Em São Paulo, cerca de 7,8 milhões de domicílios são atendidos pela empresa italiana, com contrato até 2028. A Enel tem sido resistente em associar os longos apagões ocorridos na cidade à falta de profissionais para restabelecer a energia.

Especialistas consideram que a caducidade da concessão é uma punição pouco provável de acontecer, uma vez que a empresa vem cumprindo requisitos mínimos de qualidade no fornecimento e de equilíbrio econômico financeiro da concessão exigidos pelo regulador. Esta medida poderia levar à judicialização do processo, o que, sob todas as perspectivas, tornaria a situação dos paulistanos um longo calvário. Mesmo com a caducidade, o governo teria que licitar nova concessão para uma empresa que também terá suas limitações no atendimento aos problemas.
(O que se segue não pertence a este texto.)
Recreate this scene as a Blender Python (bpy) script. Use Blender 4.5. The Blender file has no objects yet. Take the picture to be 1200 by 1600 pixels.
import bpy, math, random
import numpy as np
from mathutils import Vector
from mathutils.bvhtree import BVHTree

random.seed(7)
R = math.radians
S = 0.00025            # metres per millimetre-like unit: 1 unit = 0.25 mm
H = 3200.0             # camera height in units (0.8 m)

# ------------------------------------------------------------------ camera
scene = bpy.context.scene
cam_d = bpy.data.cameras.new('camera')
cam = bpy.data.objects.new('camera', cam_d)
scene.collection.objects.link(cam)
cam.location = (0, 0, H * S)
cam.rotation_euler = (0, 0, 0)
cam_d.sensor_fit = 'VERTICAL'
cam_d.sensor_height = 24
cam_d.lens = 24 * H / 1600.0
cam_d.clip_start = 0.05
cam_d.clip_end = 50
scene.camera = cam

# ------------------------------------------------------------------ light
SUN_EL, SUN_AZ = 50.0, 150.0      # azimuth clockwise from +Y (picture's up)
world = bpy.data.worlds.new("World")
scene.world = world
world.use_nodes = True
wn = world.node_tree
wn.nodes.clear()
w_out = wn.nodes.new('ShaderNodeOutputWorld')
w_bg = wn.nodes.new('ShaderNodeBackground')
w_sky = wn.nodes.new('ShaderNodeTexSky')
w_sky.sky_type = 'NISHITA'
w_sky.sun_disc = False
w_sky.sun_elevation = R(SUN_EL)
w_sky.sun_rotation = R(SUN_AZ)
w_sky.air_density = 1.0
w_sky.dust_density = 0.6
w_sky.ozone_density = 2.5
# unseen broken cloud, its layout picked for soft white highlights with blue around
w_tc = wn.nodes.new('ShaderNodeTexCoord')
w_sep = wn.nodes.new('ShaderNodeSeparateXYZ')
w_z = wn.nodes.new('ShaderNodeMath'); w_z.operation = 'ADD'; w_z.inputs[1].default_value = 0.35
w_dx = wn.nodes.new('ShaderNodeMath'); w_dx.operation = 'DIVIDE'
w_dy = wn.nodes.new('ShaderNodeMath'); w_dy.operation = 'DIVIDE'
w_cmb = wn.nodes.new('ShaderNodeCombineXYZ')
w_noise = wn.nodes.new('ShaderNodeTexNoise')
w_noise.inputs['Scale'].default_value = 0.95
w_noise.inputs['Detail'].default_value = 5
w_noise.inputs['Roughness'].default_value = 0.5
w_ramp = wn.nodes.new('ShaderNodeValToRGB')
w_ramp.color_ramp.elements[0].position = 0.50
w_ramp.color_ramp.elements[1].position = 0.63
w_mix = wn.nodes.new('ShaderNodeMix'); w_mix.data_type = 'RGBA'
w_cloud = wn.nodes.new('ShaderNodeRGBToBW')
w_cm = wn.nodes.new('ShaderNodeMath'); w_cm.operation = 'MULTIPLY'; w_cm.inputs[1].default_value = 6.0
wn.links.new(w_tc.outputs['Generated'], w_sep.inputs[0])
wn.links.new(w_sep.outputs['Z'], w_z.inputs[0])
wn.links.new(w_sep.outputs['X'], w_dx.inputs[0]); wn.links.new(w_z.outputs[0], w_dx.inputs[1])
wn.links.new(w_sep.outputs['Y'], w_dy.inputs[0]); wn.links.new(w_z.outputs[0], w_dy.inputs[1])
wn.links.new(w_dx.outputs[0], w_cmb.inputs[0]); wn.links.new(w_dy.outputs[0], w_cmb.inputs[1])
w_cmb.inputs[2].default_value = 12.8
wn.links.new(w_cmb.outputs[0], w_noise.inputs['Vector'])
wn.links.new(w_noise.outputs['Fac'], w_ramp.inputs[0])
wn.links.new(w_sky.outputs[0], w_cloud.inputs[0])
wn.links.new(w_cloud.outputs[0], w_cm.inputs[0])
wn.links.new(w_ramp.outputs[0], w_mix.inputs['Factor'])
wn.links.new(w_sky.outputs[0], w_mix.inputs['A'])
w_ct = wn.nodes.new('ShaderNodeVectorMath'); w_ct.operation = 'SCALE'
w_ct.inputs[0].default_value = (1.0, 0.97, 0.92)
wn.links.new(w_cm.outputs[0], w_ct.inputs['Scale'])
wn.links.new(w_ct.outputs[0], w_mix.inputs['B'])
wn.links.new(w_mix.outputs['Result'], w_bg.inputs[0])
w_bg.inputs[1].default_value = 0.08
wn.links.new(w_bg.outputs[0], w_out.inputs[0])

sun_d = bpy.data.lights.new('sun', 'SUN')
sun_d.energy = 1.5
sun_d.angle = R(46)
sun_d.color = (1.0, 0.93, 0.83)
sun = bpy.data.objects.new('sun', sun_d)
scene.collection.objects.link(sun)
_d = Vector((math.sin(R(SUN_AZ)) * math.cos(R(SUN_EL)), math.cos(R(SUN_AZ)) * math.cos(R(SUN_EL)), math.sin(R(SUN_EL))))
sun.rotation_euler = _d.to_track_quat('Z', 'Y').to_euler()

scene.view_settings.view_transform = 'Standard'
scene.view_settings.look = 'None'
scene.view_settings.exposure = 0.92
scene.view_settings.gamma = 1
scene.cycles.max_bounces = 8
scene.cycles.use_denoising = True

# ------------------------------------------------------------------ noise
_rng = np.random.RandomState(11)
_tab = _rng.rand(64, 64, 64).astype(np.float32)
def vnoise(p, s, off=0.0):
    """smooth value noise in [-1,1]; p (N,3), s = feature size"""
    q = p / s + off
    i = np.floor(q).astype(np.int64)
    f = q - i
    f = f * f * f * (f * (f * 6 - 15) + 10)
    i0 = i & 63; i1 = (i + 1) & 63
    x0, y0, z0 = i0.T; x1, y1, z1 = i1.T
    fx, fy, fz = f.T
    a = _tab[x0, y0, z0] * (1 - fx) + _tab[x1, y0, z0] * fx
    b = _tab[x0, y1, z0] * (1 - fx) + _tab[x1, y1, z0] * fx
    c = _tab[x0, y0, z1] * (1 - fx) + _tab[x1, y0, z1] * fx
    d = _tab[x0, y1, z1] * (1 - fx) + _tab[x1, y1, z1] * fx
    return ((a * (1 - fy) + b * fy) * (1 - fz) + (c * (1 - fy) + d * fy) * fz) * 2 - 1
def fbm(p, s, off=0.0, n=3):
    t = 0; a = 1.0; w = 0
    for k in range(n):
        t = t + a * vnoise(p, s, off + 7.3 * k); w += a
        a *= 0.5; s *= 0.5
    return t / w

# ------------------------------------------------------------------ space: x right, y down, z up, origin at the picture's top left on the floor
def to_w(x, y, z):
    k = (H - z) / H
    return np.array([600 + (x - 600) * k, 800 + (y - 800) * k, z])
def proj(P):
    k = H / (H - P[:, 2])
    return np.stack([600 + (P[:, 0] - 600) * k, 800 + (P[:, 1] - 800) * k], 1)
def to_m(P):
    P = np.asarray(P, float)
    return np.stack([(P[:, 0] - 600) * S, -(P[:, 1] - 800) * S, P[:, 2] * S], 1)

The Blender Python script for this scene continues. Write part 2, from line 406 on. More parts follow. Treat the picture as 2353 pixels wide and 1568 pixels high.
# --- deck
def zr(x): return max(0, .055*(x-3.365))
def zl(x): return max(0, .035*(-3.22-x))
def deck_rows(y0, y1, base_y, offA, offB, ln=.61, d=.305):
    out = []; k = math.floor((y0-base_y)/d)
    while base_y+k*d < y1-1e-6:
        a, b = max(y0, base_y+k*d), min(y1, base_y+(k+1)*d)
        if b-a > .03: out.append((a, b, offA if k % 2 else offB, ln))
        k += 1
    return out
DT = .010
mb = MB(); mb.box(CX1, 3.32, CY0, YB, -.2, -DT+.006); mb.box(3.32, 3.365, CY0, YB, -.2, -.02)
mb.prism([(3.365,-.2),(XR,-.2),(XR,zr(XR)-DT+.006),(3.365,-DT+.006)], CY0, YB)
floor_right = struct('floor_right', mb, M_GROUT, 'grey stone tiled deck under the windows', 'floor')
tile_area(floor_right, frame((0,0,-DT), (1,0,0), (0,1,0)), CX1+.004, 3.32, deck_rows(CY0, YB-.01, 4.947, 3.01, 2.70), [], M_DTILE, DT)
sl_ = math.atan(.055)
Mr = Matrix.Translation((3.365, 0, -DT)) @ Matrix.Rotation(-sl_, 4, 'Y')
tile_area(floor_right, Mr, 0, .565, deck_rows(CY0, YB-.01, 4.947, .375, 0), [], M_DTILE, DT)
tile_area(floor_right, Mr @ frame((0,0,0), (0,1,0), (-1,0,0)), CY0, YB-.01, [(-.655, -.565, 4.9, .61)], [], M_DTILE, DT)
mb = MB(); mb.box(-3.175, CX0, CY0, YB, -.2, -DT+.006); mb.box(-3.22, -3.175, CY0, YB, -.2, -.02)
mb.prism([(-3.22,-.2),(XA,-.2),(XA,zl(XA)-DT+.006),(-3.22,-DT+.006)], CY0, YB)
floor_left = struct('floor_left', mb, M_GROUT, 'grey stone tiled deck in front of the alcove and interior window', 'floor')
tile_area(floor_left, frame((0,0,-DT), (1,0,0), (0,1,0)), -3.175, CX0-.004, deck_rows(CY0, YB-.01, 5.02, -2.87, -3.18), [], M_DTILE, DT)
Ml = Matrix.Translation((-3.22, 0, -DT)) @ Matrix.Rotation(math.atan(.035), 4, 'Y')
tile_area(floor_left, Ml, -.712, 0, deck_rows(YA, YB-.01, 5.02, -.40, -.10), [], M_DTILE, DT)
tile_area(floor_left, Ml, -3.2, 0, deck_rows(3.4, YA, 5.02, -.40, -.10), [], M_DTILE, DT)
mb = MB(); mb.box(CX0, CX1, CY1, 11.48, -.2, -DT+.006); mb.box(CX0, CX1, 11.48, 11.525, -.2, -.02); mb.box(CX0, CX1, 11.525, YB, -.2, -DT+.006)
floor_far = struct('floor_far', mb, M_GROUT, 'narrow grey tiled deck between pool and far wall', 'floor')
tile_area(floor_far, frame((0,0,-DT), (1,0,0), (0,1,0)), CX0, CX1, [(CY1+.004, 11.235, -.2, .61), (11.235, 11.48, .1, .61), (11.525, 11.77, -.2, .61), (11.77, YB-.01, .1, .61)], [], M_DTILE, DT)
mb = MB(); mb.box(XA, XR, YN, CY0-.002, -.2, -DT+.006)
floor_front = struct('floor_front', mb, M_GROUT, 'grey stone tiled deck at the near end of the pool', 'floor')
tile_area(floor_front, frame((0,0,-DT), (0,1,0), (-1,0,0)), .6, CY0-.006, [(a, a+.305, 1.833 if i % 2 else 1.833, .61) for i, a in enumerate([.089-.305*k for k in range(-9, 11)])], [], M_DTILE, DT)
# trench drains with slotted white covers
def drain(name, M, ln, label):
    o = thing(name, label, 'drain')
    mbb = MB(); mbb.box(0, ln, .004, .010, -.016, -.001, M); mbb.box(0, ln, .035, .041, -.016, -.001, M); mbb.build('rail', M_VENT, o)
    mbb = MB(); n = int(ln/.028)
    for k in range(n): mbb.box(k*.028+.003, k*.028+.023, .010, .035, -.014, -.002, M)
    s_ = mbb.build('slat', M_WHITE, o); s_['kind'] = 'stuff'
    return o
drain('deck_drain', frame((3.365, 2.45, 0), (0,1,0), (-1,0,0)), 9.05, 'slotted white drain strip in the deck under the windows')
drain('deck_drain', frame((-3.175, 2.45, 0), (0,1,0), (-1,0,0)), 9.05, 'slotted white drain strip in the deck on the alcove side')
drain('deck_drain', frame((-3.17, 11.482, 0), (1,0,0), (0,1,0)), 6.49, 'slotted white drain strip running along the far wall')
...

Aparentemente, resta ao governo fiscalizar a situação internamente, por meio de processo administrativo, para garantir que a empresa apresente um plano de resultados restabelecendo as condições para a prestação adequada do serviço. As punições também precisam ser estabelecidas antes de medidas mais drásticas. A empresa já foi multada em R$ 165,8 mi pela Aneel pelo apagão de novembro em São Paulo.

Diante desses desafios, a Enel busca uma abordagem mais seletiva em relação aos investimentos, visando maximizar a lucratividade e reduzir os riscos, enquanto São Paulo se vê, pela primeira vez, paralisada pelos problemas operacionais deste vasto império energético global.